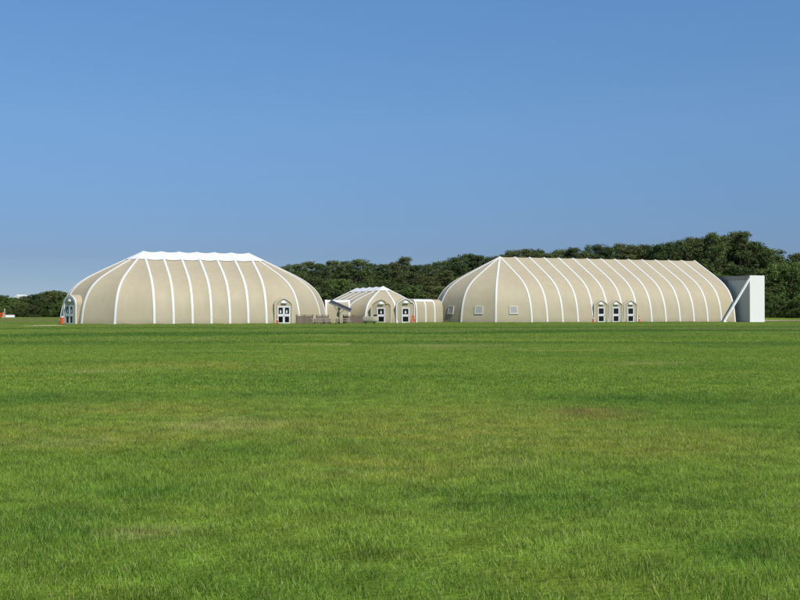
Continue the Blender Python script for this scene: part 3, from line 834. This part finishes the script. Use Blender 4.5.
SKY = [(284, 265), (296, 262), (309, 261.5), (321, 262), (332, 259), (345, 258), (357, 258.5), (369, 260), (381, 262), (393, 262), (404, 258), (416, 262), (427, 262.5), (437, 261), (447, 259), (457, 256), (468, 254), (480, 254), (491, 256),
       (503, 252), (513, 249.5), (525, 249), (537, 250.5), (549, 252), (560, 250), (572, 246), (584, 248), (596, 246), (608, 244), (620, 242), (632, 243.5), (645, 245), (657, 243), (669, 241), (680, 238.5), (690, 236), (701, 234),
       (712, 233), (723, 236.5), (735, 231.5), (742, 231), (752, 238), (760, 247), (769, 247.5), (777, 254), (785, 262), (797, 252), (806, 250), (818, 252), (832, 248), (848, 251), (864, 249), (882, 252), (900, 250)]
for i, (px, y) in enumerate(SKY):
    Y = 246+random.uniform(-6, 8)
    tall = px in (735, 742)
    lab = 'tallest dark pine on the skyline, '+('left' if px == 735 else 'right')+' of the twin top above the white end wall' if tall else ('dark pine on the skyline ' if px > 440 else 'dark rounded pine on the skyline ')+zone(px)
    plant('pine', px, Y, y+(0 if tall else random.uniform(-1.5, 3.5)), lab, WOODS, 1.0 if px > 560 else 1.15)
for px in range(282, 910, 15):                     # lower middle storey in front
    ytop = {True: 276, False: 268}[px < 450]+random.uniform(-7, 9)
    if 779 < px < 792: ytop = 276
    kind = 'oak' if random.random() < .65 else 'pine'
    plant(kind, px+random.uniform(-4, 4), 234+random.uniform(-3, 4), ytop, ('dense bushy tree below the skyline ' if kind == 'oak' else 'lower dark pine below the skyline ')+zone(px), WOODS, 1.25)
for px in range(276, 905, 15):                     # back row closing the gaps
    ys_ = min(SKY, key=lambda s: abs(s[0]-px))[1]+7
    plant('pine', px+random.uniform(-5, 5), 262+random.uniform(-3, 5), ys_+random.uniform(0, 4), 'pine deep in the wood, mostly hidden, '+zone(px), WOODS, 1.5)
for px in list(range(760, 905, 9)):                # shrub edge down to the ground on the right
    plant('shrub', px+random.uniform(-3, 3), 226+random.uniform(-2, 3), 296+random.uniform(-6, 6), 'leafy shrub edging the wood, '+zone(px), 'shrubs along the foot of the wood', 1.15)
for px in range(300, 450, 14):
    plant('shrub', px+random.uniform(-3, 3), 222+random.uniform(-2, 3), 290+random.uniform(-6, 6), 'leafy shrub edging the wood, '+zone(px), 'shrubs along the foot of the wood', 1.2)
LEFT = [(-44, 291), (-30, 293), (-18, 292), (-7, 294), (2, 295), (10, 297), (19, 299), (26, 296), (34, 294), (42, 293), (50, 291), (57, 290.5), (64, 292), (72, 293), (82, 293)]
for px, y in LEFT:
    plant('shrub', px, 228+random.uniform(-4, 6), y, 'dark shrub in the thicket left of the left tent' if px != 57 else 'tallest twiggy shrub in the thicket, close to the left tent', 'shrubs left of the left tent', 1.05)
for px in range(-48, 84, 8):
    plant('shrub', px+random.uniform(-3, 3), 219+random.uniform(-2, 3), 304+random.uniform(-4, 4), 'low shrub along the front of the thicket left of the left tent', 'shrubs left of the left tent', 1.3)
for px in range(-46, 84, 15):
    plant('shrub', px+random.uniform(-3, 3), 244+random.uniform(-3, 3), 298+random.uniform(-2, 2), 'shrub deep in the thicket left of the left tent, mostly hidden', 'shrubs left of the left tent', 1.3)

# ------------------------------------------------------------------ light, sky, camera
SUN_AZ, SUN_EL = math.atan2(.60, -.80), R(50)
w = bpy.data.worlds.new('World'); sc.world = w; w.use_nodes = True
nt = w.node_tree; bg = nt.nodes['Background']
sky = nt.nodes.new('ShaderNodeTexSky'); sky.sky_type = 'NISHITA'; sky.sun_disc = False
sky.sun_elevation = SUN_EL; sky.sun_rotation = SUN_AZ; sky.altitude = 0; sky.air_density = .4; sky.dust_density = 0; sky.ozone_density = 4
# the photographed sky is nearly even in brightness down to the tree line: level the texture by elevation
tcw = nt.nodes.new('ShaderNodeTexCoord'); sxyz = nt.nodes.new('ShaderNodeSeparateXYZ'); nt.links.new(tcw.outputs['Generated'], sxyz.inputs[0])
lev = nt.nodes.new('ShaderNodeValToRGB'); nt.links.new(sxyz.outputs['Z'], lev.inputs[0])
SKYLEV = ((0.0, (.60, .55, .53)), (.05, (.735, .69, .65)), (.165, (1.43, 1.58, 1.43)), (.268, (1.70, 2.08, 1.97)), (.6, (1.9, 2.3, 2.2)))
for k, (p_, v_) in enumerate(SKYLEV):
    e = lev.color_ramp.elements[k] if k < 2 else lev.color_ramp.elements.new(p_)
    e.position = p_; e.color = (*[c_/3 for c_ in v_], 1)
mul = nt.nodes.new('ShaderNodeVectorMath'); mul.operation = 'MULTIPLY'; nt.links.new(sky.outputs[0], mul.inputs[0]); nt.links.new(lev.outputs[0], mul.inputs[1])
sc2 = nt.nodes.new('ShaderNodeVectorMath'); sc2.operation = 'SCALE'; sc2.inputs['Scale'].default_value = 3*.1/.12; nt.links.new(mul.outputs[0], sc2.inputs[0])
nt.links.new(sc2.outputs[0], bg.inputs['Color']); bg.inputs['Strength'].default_value = .12
sun = bpy.data.lights.new('sun', 'SUN'); sun.energy = 3.9; sun.angle = R(.5); sun.color = (1, .95, .87)
so = bpy.data.objects.new('sun', sun); COL.objects.link(so)
sd = Vector((math.sin(SUN_AZ)*math.cos(SUN_EL), math.cos(SUN_AZ)*math.cos(SUN_EL), math.sin(SUN_EL)))
so.rotation_euler = sd.to_track_quat('Z', 'Y').to_euler(); so.location = sd*80
cam = bpy.data.cameras.new('camera'); cam.sensor_width = 36; cam.lens = 36*F/800; cam.clip_end = 8000; cam.clip_start = .1
co = bpy.data.objects.new('camera', cam); COL.objects.link(co)
co.location = (0, 0, CH); co.rotation_euler = (R(90)+math.atan((HOR-300)/F), 0, 0)
sc.camera = co
vs = sc.view_settings; vs.view_transform = 'Standard'; vs.look = 'None'; vs.exposure = 0; vs.gamma = 1; vs.use_curve_mapping = False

......

**The exercise**:
Reproduce the material word for word. Any pictures should be left out of the copy.

**Full solution**:
Continue the Blender Python script for this scene: part 3, from line 834. This part finishes the script. Use Blender 4.5.
SKY = [(284, 265), (296, 262), (309, 261.5), (321, 262), (332, 259), (345, 258), (357, 258.5), (369, 260), (381, 262), (393, 262), (404, 258), (416, 262), (427, 262.5), (437, 261), (447, 259), (457, 256), (468, 254), (480, 254), (491, 256),
       (503, 252), (513, 249.5), (525, 249), (537, 250.5), (549, 252), (560, 250), (572, 246), (584, 248), (596, 246), (608, 244), (620, 242), (632, 243.5), (645, 245), (657, 243), (669, 241), (680, 238.5), (690, 236), (701, 234),
       (712, 233), (723, 236.5), (735, 231.5), (742, 231), (752, 238), (760, 247), (769, 247.5), (777, 254), (785, 262), (797, 252), (806, 250), (818, 252), (832, 248), (848, 251), (864, 249), (882, 252), (900, 250)]
for i, (px, y) in enumerate(SKY):
    Y = 246+random.uniform(-6, 8)
    tall = px in (735, 742)
    lab = 'tallest dark pine on the skyline, '+('left' if px == 735 else 'right')+' of the twin top above the white end wall' if tall else ('dark pine on the skyline ' if px > 440 else 'dark rounded pine on the skyline ')+zone(px)
    plant('pine', px, Y, y+(0 if tall else random.uniform(-1.5, 3.5)), lab, WOODS, 1.0 if px > 560 else 1.15)
for px in range(282, 910, 15):                     # lower middle storey in front
    ytop = {True: 276, False: 268}[px < 450]+random.uniform(-7, 9)
    if 779 < px < 792: ytop = 276
    kind = 'oak' if random.random() < .65 else 'pine'
    plant(kind, px+random.uniform(-4, 4), 234+random.uniform(-3, 4), ytop, ('dense bushy tree below the skyline ' if kind == 'oak' else 'lower dark pine below the skyline ')+zone(px), WOODS, 1.25)
for px in range(276, 905, 15):                     # back row closing the gaps
    ys_ = min(SKY, key=lambda s: abs(s[0]-px))[1]+7
    plant('pine', px+random.uniform(-5, 5), 262+random.uniform(-3, 5), ys_+random.uniform(0, 4), 'pine deep in the wood, mostly hidden, '+zone(px), WOODS, 1.5)
for px in list(range(760, 905, 9)):                # shrub edge down to the ground on the right
    plant('shrub', px+random.uniform(-3, 3), 226+random.uniform(-2, 3), 296+random.uniform(-6, 6), 'leafy shrub edging the wood, '+zone(px), 'shrubs along the foot of the wood', 1.15)
for px in range(300, 450, 14):
    plant('shrub', px+random.uniform(-3, 3), 222+random.uniform(-2, 3), 290+random.uniform(-6, 6), 'leafy shrub edging the wood, '+zone(px), 'shrubs along the foot of the wood', 1.2)
LEFT = [(-44, 291), (-30, 293), (-18, 292), (-7, 294), (2, 295), (10, 297), (19, 299), (26, 296), (34, 294), (42, 293), (50, 291), (57, 290.5), (64, 292), (72, 293), (82, 293)]
for px, y in LEFT:
    plant('shrub', px, 228+random.uniform(-4, 6), y, 'dark shrub in the thicket left of the left tent' if px != 57 else 'tallest twiggy shrub in the thicket, close to the left tent', 'shrubs left of the left tent', 1.05)
for px in range(-48, 84, 8):
    plant('shrub', px+random.uniform(-3, 3), 219+random.uniform(-2, 3), 304+random.uniform(-4, 4), 'low shrub along the front of the thicket left of the left tent', 'shrubs left of the left tent', 1.3)
for px in range(-46, 84, 15):
    plant('shrub', px+random.uniform(-3, 3), 244+random.uniform(-3, 3), 298+random.uniform(-2, 2), 'shrub deep in the thicket left of the left tent, mostly hidden', 'shrubs left of the left tent', 1.3)

# ------------------------------------------------------------------ light, sky, camera
SUN_AZ, SUN_EL = math.atan2(.60, -.80), R(50)
w = bpy.data.worlds.new('World'); sc.world = w; w.use_nodes = True
nt = w.node_tree; bg = nt.nodes['Background']
sky = nt.nodes.new('ShaderNodeTexSky'); sky.sky_type = 'NISHITA'; sky.sun_disc = False
sky.sun_elevation = SUN_EL; sky.sun_rotation = SUN_AZ; sky.altitude = 0; sky.air_density = .4; sky.dust_density = 0; sky.ozone_density = 4
# the photographed sky is nearly even in brightness down to the tree line: level the texture by elevation
tcw = nt.nodes.new('ShaderNodeTexCoord'); sxyz = nt.nodes.new('ShaderNodeSeparateXYZ'); nt.links.new(tcw.outputs['Generated'], sxyz.inputs[0])
lev = nt.nodes.new('ShaderNodeValToRGB'); nt.links.new(sxyz.outputs['Z'], lev.inputs[0])
SKYLEV = ((0.0, (.60, .55, .53)), (.05, (.735, .69, .65)), (.165, (1.43, 1.58, 1.43)), (.268, (1.70, 2.08, 1.97)), (.6, (1.9, 2.3, 2.2)))
for k, (p_, v_) in enumerate(SKYLEV):
    e = lev.color_ramp.elements[k] if k < 2 else lev.color_ramp.elements.new(p_)
    e.position = p_; e.color = (*[c_/3 for c_ in v_], 1)
mul = nt.nodes.new('ShaderNodeVectorMath'); mul.operation = 'MULTIPLY'; nt.links.new(sky.outputs[0], mul.inputs[0]); nt.links.new(lev.outputs[0], mul.inputs[1])
sc2 = nt.nodes.new('ShaderNodeVectorMath'); sc2.operation = 'SCALE'; sc2.inputs['Scale'].default_value = 3*.1/.12; nt.links.new(mul.outputs[0], sc2.inputs[0])
nt.links.new(sc2.outputs[0], bg.inputs['Color']); bg.inputs['Strength'].default_value = .12
sun = bpy.data.lights.new('sun', 'SUN'); sun.energy = 3.9; sun.angle = R(.5); sun.color = (1, .95, .87)
so = bpy.data.objects.new('sun', sun); COL.objects.link(so)
sd = Vector((math.sin(SUN_AZ)*math.cos(SUN_EL), math.cos(SUN_AZ)*math.cos(SUN_EL), math.sin(SUN_EL)))
so.rotation_euler = sd.to_track_quat('Z', 'Y').to_euler(); so.location = sd*80
cam = bpy.data.cameras.new('camera'); cam.sensor_width = 36; cam.lens = 36*F/800; cam.clip_end = 8000; cam.clip_start = .1
co = bpy.data.objects.new('camera', cam); COL.objects.link(co)
co.location = (0, 0, CH); co.rotation_euler = (R(90)+math.atan((HOR-300)/F), 0, 0)
sc.camera = co
vs = sc.view_settings; vs.view_transform = 'Standard'; vs.look = 'None'; vs.exposure = 0; vs.gamma = 1; vs.use_curve_mapping = False